The different river types had clear heterogeneity characteristic of greenspace types related to the functional zoning it serves, further resulting in the regularity of the CI distribution characteristics;

(4)

Interactive relationships existed between riverfront greenspace types, river types, and the CI distribution characteristics. CI zoning characteristics, in serving function areas of river types, were produced by the composition and spatial morphology of each type of riverfront greenspace. Dominant characteristics of the riverfront greenspace type compositions related to the zoning functions of river types.

Based on the differentiation characteristics of greenspace types serving different zoning functions, taking greenspace as the research object, instead of the previous study on the differentiation of greenspace cold island pattern in riverside areas, which took grid units as the research object, this paper provides a new thinking method for the optimization of spatial subsystems at the subarea level, and formulates the development strategy of blue–green space in different zonings to slow down the heat island effect.

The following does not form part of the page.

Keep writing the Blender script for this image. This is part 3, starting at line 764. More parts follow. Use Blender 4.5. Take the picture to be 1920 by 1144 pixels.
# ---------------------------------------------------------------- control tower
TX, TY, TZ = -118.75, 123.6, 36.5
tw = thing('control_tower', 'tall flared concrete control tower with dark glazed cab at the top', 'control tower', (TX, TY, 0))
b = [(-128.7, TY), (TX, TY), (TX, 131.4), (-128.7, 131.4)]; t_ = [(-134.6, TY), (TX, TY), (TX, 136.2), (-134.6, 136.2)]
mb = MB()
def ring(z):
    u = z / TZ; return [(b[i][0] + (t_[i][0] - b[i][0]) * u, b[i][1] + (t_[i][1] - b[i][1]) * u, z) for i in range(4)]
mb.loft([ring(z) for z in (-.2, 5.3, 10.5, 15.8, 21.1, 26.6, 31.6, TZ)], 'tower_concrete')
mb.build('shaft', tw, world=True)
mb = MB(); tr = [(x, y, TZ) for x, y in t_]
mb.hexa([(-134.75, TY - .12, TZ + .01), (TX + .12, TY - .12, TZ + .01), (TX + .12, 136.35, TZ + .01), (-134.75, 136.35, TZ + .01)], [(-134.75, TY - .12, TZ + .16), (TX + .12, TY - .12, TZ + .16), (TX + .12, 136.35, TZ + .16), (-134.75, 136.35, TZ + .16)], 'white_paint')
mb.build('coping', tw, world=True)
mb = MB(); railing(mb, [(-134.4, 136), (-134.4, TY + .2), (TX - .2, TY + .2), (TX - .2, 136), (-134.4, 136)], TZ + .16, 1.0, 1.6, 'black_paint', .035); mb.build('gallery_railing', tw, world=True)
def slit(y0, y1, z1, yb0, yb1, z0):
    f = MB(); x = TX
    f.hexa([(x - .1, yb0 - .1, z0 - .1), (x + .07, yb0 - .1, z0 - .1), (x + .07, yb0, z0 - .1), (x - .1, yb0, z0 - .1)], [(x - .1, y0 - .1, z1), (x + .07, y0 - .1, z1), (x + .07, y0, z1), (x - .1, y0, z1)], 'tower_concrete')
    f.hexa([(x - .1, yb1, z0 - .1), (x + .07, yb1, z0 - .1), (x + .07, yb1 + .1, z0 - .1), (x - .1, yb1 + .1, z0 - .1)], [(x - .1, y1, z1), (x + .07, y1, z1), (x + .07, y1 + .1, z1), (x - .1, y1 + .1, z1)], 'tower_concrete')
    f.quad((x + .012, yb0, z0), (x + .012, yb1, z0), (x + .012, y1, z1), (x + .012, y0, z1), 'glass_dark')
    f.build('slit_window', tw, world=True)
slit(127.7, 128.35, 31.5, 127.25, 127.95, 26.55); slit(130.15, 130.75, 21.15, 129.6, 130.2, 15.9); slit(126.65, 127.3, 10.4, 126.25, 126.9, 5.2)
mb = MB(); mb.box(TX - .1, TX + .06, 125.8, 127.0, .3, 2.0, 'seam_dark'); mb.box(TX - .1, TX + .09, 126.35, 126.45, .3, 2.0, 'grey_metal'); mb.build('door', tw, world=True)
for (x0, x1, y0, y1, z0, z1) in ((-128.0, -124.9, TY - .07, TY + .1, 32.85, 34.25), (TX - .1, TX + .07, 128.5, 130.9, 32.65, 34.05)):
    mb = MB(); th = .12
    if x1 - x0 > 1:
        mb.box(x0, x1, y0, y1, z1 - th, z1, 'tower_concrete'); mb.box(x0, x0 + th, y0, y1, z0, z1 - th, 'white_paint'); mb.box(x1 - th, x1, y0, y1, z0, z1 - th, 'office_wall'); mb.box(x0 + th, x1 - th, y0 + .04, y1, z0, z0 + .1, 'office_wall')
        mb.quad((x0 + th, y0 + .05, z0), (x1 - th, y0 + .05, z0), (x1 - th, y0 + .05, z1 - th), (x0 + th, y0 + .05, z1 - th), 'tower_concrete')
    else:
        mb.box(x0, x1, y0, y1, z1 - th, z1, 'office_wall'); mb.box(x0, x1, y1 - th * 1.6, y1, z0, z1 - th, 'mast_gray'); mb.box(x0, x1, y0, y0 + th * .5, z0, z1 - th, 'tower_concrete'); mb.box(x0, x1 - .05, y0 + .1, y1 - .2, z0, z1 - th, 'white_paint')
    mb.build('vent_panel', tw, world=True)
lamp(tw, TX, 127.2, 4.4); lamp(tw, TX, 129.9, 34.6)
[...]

Furthermore, this study provides a scientific basis for the optimization of the CI pattern of riverfront greenspace to different river types. Because the spatial scale of this study is mesoscale, the indices systems of greenspace composition factors have not been able to specifically describe the composition characteristics of vegetation components and three-dimensional green quantity. In the future, more diversified methods and tools can be used in the study process to describe the internal composition indices of greenspace and the impact of multiple microclimate indicators in blue–green space. Further refining the study on the pattern of spatial composition factors and microclimate factors can more specifically reflect the differences of local CI effects and expand the internal interactive influence mechanism and collaborative research methods that form the climate dynamics of blue–green space.